As I said on the National Reconstruction Fund Corporation Bill earlier today, this is, in my view, just the thin end of the wedge. This is looking only at listed companies. What are they going to do with the myriad of unlisted companies that operate in all of our electorates? They're small family companies that probably don't even distribute 70 per cent of their after-tax profit as a dividend to their owners. They probably reinvest all of that money back into their business, to grow it. In each and every way this is put together, it is a bad piece of legislation for the Australian economy—at the very time when we want to be encouraging businesses to invest and grow. The best way they can invest and grow is through the retention of capital earned on their activities today.

But this is just an addition to a range of other things we are now seeing. We saw today in question time the Assistant Treasurer asked a very straightforward question. Any of us here who have had anything to do with business understood the question very well. Say you own a piece of property in a self-managed super fund—and many small to medium businesses do; they own their business premises in their self-managed super fund, they run their business out of it and they pay a lease payment to their self-managed super fund. Now this is what the government is proposing to do: if that building is valued at $100,000 at the start of the financial year and at the end of the financial year it's valued at $120,000, you will be taxed on that $20,000 as an unrealised capital gain. Well, I can tell you: there is nowhere else in the world that is proposing to have that sort of system and apply that sort of taxation arrangement. It is a complete and utter disgrace. It is a betrayal of the Australian people by this government, for the government to propose to do that with those changes. And these proposed changes to franking credits will achieve exactly the same thing.

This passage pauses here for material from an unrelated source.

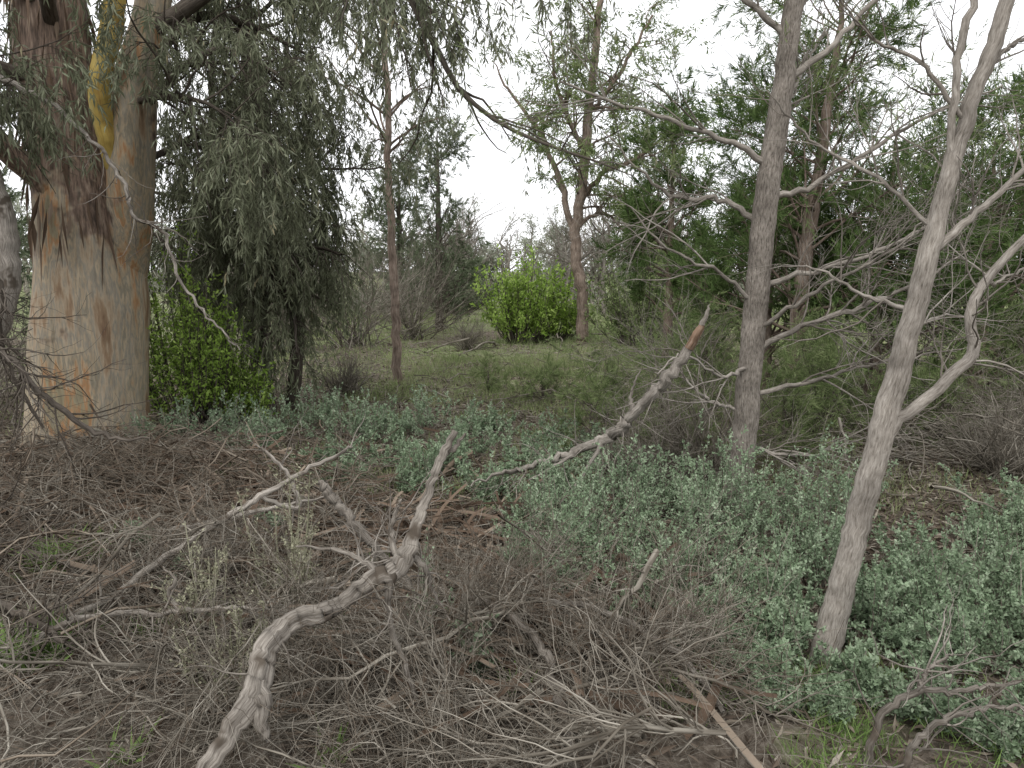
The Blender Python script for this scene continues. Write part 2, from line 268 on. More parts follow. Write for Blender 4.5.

As I said earlier, look at what this government does, not at what they say, because nine times out of 10 they are two very different things. The government, on the one hand, is wanting businesses to grow, develop and invest, and yet, on the other hand, is doing everything it can to make that increasingly difficult for Australian businesses to do. That is in addition to the IR changes last year and a range of other things that they are doing, including doubling taxes on superannuation.

They argue that that's going to affect 0.5 of a per cent. Well, I read today that actuaries have come out and said, 'What are you going to do with defined benefit funds?' Again, it's a thought bubble. They are raising a whole range of legal and other issues with regard to defined benefit funds. Again, it has not been thought through, as this has not been thought through. It's just a tax grab.

In the National Reconstruction Fund, we see the government wanting to have equity in your business. Rest assured that, when I was in business, I didn't want the government having any equity in it, and I'm sure my colleagues here don't want the government having equity in their businesses either. The government want to have equity in your home. They want to have equity in your super fund, because, as the member for Sturt said, the Assistant Treasurer just uses it as a honeypot to reallocate it to whatever their pet project is at the time.

What else do they want to have their hand in? Now we're seeing they want to get their hand into your super fund or your franking credits and your entitlement to a tax refund from the tax that the company you've invested in has already paid. It is a complete and utter disgrace and a betrayal of the Australian people.

I am quite proud to stand here, on this side of the House, along with my colleagues, and oppose this bill tooth and nail, because it will have a negative impact on the ability of companies to raise, manage and access capital, to do the very things the government says it wants them to do. This bill should die an honourable death. I oppose this bill, as do my colleagues.